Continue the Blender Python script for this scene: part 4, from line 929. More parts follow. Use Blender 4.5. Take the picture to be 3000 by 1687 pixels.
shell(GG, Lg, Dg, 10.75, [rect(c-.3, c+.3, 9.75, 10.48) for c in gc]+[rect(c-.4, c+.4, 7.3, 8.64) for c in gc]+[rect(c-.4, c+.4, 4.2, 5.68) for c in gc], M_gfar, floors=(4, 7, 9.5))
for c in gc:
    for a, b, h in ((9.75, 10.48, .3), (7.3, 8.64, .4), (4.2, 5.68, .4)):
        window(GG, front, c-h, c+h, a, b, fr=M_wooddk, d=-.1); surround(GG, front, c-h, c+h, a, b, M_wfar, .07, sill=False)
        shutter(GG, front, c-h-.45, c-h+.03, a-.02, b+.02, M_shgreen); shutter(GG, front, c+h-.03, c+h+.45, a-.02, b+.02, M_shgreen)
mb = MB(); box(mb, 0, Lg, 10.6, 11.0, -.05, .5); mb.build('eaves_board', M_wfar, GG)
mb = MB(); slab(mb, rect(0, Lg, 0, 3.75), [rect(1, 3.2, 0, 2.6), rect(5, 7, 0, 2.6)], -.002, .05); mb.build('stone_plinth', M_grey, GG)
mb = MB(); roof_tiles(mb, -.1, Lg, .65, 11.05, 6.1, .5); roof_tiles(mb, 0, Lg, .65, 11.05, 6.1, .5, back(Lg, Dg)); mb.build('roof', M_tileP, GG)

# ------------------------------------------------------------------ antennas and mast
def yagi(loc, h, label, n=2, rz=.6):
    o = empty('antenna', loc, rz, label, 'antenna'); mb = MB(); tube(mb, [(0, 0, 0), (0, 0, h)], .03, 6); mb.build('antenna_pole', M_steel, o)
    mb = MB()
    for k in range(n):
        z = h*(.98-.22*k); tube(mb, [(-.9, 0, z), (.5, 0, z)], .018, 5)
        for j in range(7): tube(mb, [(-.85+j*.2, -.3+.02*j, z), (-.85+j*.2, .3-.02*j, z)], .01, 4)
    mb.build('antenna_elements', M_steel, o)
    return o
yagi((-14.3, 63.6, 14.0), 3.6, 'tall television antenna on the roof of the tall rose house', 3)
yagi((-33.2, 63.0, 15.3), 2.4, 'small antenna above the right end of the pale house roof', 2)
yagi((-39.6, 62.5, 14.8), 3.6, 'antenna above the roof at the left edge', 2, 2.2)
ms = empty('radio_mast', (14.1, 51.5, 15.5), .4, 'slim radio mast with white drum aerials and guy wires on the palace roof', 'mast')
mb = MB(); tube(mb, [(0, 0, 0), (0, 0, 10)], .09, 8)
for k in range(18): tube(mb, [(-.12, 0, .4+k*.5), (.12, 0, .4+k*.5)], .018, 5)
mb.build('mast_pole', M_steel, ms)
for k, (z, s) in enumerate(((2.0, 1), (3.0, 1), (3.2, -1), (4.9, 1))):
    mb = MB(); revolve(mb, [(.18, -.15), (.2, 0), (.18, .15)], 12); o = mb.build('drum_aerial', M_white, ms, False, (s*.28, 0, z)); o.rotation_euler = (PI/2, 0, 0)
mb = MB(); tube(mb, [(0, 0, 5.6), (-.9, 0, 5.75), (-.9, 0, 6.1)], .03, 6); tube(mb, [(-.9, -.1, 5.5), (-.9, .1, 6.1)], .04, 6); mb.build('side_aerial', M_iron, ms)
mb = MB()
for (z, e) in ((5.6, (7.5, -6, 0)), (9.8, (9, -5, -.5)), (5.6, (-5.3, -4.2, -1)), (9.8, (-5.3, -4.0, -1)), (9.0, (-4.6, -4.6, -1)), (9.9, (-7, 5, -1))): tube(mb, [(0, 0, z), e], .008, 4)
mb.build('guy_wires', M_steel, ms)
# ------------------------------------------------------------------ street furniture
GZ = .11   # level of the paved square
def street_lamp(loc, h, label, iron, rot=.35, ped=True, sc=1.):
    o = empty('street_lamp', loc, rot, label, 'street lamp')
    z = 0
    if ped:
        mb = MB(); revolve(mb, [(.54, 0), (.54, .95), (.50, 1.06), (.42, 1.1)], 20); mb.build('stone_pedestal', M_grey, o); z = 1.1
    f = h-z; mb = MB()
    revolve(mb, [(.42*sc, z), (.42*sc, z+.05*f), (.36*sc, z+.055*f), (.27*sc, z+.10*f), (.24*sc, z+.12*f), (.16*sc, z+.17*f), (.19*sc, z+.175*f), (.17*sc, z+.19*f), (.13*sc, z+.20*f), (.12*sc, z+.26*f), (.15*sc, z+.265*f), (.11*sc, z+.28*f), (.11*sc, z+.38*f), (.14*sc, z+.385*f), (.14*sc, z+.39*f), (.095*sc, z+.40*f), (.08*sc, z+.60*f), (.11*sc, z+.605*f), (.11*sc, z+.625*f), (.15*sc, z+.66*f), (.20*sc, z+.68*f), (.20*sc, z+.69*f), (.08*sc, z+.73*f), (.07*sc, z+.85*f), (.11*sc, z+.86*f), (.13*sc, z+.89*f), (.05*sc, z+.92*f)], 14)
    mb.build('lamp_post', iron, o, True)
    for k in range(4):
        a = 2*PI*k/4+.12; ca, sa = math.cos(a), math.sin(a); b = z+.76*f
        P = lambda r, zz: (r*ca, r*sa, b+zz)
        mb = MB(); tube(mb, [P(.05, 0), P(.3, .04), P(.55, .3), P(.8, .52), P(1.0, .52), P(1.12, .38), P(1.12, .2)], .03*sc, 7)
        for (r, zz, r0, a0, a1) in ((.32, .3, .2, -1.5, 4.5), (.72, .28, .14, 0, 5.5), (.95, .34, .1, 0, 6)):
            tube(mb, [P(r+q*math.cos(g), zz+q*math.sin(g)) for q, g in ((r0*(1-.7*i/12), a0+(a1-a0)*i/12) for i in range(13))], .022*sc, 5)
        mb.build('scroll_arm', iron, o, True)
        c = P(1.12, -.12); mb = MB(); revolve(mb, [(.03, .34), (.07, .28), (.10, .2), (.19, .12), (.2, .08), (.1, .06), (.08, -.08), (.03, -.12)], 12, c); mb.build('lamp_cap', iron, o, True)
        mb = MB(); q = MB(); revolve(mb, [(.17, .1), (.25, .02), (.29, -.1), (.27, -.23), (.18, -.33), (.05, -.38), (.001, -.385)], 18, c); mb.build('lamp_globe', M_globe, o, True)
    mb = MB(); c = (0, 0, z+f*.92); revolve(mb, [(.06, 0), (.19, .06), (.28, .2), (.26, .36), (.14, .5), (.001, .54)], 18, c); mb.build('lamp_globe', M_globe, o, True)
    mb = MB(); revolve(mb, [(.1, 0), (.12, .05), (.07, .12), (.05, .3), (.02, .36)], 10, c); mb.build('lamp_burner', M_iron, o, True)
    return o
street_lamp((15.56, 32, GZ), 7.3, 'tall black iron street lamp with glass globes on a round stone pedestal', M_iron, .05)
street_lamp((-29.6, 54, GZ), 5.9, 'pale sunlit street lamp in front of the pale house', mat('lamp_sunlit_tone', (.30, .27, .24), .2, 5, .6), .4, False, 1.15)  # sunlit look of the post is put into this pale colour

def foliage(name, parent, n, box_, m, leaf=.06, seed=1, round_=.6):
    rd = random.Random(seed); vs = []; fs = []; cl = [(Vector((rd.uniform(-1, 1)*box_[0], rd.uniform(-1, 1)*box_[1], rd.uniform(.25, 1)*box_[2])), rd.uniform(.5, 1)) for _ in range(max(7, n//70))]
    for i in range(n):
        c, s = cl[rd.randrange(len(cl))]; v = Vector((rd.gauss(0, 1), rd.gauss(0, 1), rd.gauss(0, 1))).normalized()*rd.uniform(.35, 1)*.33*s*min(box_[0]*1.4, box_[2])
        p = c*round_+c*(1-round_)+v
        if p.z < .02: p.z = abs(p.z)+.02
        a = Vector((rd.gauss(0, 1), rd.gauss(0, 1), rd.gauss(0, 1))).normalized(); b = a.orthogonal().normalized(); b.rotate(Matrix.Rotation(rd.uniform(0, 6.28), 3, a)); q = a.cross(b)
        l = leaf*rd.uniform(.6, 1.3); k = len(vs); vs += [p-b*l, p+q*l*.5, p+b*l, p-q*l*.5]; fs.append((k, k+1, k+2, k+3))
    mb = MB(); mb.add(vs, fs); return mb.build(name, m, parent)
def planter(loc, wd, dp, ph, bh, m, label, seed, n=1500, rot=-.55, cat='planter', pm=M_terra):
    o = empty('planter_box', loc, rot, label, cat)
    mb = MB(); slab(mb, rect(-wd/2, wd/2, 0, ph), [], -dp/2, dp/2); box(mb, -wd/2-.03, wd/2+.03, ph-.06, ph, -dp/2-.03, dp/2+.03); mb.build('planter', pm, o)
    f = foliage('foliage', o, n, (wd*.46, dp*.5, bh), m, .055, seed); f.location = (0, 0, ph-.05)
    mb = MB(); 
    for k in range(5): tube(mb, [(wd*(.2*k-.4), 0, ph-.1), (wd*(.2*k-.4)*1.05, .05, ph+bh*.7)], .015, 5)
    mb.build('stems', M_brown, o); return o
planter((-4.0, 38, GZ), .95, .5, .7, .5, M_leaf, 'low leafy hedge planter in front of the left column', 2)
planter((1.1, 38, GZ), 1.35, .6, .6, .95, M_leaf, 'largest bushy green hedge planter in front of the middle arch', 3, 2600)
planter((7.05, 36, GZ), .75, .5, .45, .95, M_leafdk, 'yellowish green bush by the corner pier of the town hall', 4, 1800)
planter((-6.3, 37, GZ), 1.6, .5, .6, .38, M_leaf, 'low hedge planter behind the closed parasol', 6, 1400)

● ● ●

## Given instruction:
Please repeat word for word the lines above that run from the beginning through the line containing "mb = MB(); roof_tiles(mb, -.1, Lg, .65, 11.05, 6.1, .5);", keeping both the first and that last line.

## Response:
Continue the Blender Python script for this scene: part 4, from line 929. More parts follow. Use Blender 4.5. Take the picture to be 3000 by 1687 pixels.
shell(GG, Lg, Dg, 10.75, [rect(c-.3, c+.3, 9.75, 10.48) for c in gc]+[rect(c-.4, c+.4, 7.3, 8.64) for c in gc]+[rect(c-.4, c+.4, 4.2, 5.68) for c in gc], M_gfar, floors=(4, 7, 9.5))
for c in gc:
    for a, b, h in ((9.75, 10.48, .3), (7.3, 8.64, .4), (4.2, 5.68, .4)):
        window(GG, front, c-h, c+h, a, b, fr=M_wooddk, d=-.1); surround(GG, front, c-h, c+h, a, b, M_wfar, .07, sill=False)
        shutter(GG, front, c-h-.45, c-h+.03, a-.02, b+.02, M_shgreen); shutter(GG, front, c+h-.03, c+h+.45, a-.02, b+.02, M_shgreen)
mb = MB(); box(mb, 0, Lg, 10.6, 11.0, -.05, .5); mb.build('eaves_board', M_wfar, GG)
mb = MB(); slab(mb, rect(0, Lg, 0, 3.75), [rect(1, 3.2, 0, 2.6), rect(5, 7, 0, 2.6)], -.002, .05); mb.build('stone_plinth', M_grey, GG)
mb = MB(); roof_tiles(mb, -.1, Lg, .65, 11.05, 6.1, .5); roof_tiles(mb, 0, Lg, .65, 11.05, 6.1, .5, back(Lg, Dg)); mb.build('roof', M_tileP, GG)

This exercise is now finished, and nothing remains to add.